**CHALLENGE**
Locate all lines in the data below that hold "picture" and show them.

**RAW DATA**
+++++

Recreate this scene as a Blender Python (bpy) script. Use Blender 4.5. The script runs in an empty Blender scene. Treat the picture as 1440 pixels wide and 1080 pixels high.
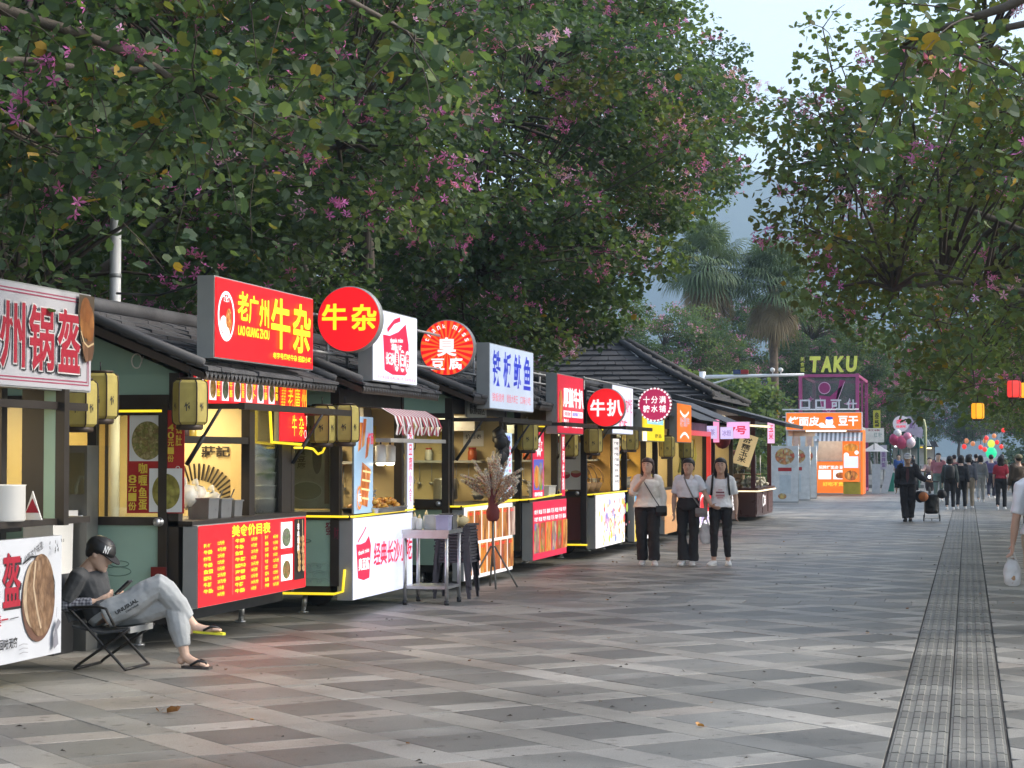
import bpy, bmesh, math, random
import numpy as np
from mathutils import Vector, Matrix, Euler
R = math.radians
SC = bpy.context.scene
COL = SC.collection
# ------------------------------------------------------------------ camera
cam_d = bpy.data.cameras.new('camera'); cam = bpy.data.objects.new('camera', cam_d); COL.objects.link(cam)
cam_d.sensor_width = 36.0; cam_d.lens = 36.0 * 2850 / 1440; cam_d.clip_start = 0.1; cam_d.clip_end = 9000
cam.location = (0, 0, 1.6); cam.rotation_euler = (R(90 + 2.0096), 0, R(12.668))
SC.camera = cam
# ------------------------------------------------------------------ sky, sun, exposure
SUN_EL, SUN_AZ = R(34), R(72)          # azimuth measured clockwise from +Y
EXPOSURE = 1.42
HAZE = 0.00042
EM = 2.0 ** (-EXPOSURE)                 # emission that shows as 1.0 in the picture
world = bpy.data.worlds.new('World'); SC.world = world; world.use_nodes = True
nt = world.node_tree; nt.nodes.clear()
sky = nt.nodes.new('ShaderNodeTexSky'); sky.sky_type = 'NISHITA'; sky.sun_disc = False
sky.sun_elevation = SUN_EL; sky.sun_rotation = SUN_AZ; sky.altitude = 50; sky.air_density = 1.1; sky.dust_density = 2.2; sky.ozone_density = 1.0
hs = nt.nodes.new('ShaderNodeHueSaturation'); hs.inputs['Saturation'].default_value = 0.7
bg = nt.nodes.new('ShaderNodeBackground'); bg.inputs['Strength'].default_value = 0.15
wo = nt.nodes.new('ShaderNodeOutputWorld')
nt.links.new(sky.outputs[0], hs.inputs['Color']); nt.links.new(hs.outputs[0], bg.inputs['Color']); nt.links.new(bg.outputs[0], wo.inputs['Surface'])
sun_d = bpy.data.lights.new('sun', 'SUN'); sun_d.energy = 1.5; sun_d.angle = R(30); sun_d.color = (1.0, 0.91, 0.78)
sun = bpy.data.objects.new('sun', sun_d); COL.objects.link(sun)
sd = Vector((math.sin(SUN_AZ) * math.cos(SUN_EL), math.cos(SUN_AZ) * math.cos(SUN_EL), math.sin(SUN_EL)))
sun.rotation_euler = (-sd).to_track_quat('-Z', 'Y').to_euler(); sun.location = (0, -20, 60)
vs = SC.view_settings; vs.view_transform = 'Standard'; vs.look = 'None'; vs.exposure = EXPOSURE; vs.gamma = 1.0; vs.use_curve_mapping = False
cy = SC.cycles; cy.use_denoising = True; cy.max_bounces = 6; cy.diffuse_bounces = 3; cy.glossy_bounces = 3; cy.transmission_bounces = 4
cy.transparent_max_bounces = 16; cy.volume_bounces = 0; cy.sample_clamp_indirect = 4.0; cy.caustics_reflective = False; cy.caustics_refractive = False
# ------------------------------------------------------------------ materials
MATS = {}
def _mat(name):
    m = bpy.data.materials.new(name); m.use_nodes = True; m.node_tree.nodes.clear(); return m, m.node_tree.nodes, m.node_tree.links
def mat(name, col, rough=0.6, metal=0.0, var=0.12, scale=6.0, bump=0.0, emit=0.0, ecol=None, coat=0.0, spec=0.5):
    """plain surface with low noise variation in its own colour and roughness"""
    if name in MATS: return MATS[name]
    m, N, L = _mat(name)
    out = N.new('ShaderNodeOutputMaterial'); b = N.new('ShaderNodeBsdfPrincipled')
    b.inputs['Metallic'].default_value = metal; b.inputs['Specular IOR Level'].default_value = spec
    b.inputs['Coat Weight'].default_value = coat
    tc = N.new('ShaderNodeTexCoord'); no = N.new('ShaderNodeTexNoise'); no.inputs['Scale'].default_value = scale; no.inputs['Detail'].default_value = 5
    L.new(tc.outputs['Object'], no.inputs['Vector'])
    rp = N.new('ShaderNodeValToRGB'); e = rp.color_ramp.elements; e[0].position = 0.3; e[1].position = 0.72
    c = Vector(col[:3]); e[0].color = (*(c * (1 - var)), 1); e[1].color = (*[min(1, x * (1 + var)) for x in c], 1)
    L.new(no.outputs['Fac'], rp.inputs['Fac']); L.new(rp.outputs['Color'], b.inputs['Base Color'])
    mr = N.new('ShaderNodeMapRange'); mr.inputs['To Min'].default_value = max(0.05, rough - 0.1); mr.inputs['To Max'].default_value = min(1, rough + 0.1)
    L.new(no.outputs['Fac'], mr.inputs['Value']); L.new(mr.outputs[0], b.inputs['Roughness'])
    if bump:
        bp = N.new('ShaderNodeBump'); bp.inputs['Strength'].default_value = bump; bp.inputs['Distance'].default_value = 0.01
        n2 = N.new('ShaderNodeTexNoise'); n2.inputs['Scale'].default_value = scale * 7; n2.inputs['Detail'].default_value = 4
        L.new(tc.outputs['Object'], n2.inputs['Vector']); L.new(n2.outputs['Fac'], bp.inputs['Height']); L.new(bp.outputs[0], b.inputs['Normal'])
    if emit:
        ec = ecol or col; b.inputs['Emission Color'].default_value = (*ec[:3], 1); b.inputs['Emission Strength'].default_value = emit * EM
    L.new(b.outputs[0], out.inputs['Surface']); MATS[name] = m; return m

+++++

**SOLUTION TO THIS EXERCISE**
Recreate this scene as a Blender Python (bpy) script. Use Blender 4.5. The script runs in an empty Blender scene. Treat the picture as 1440 pixels wide and 1080 pixels high.
EM = 2.0 ** (-EXPOSURE)                 # emission that shows as 1.0 in the picture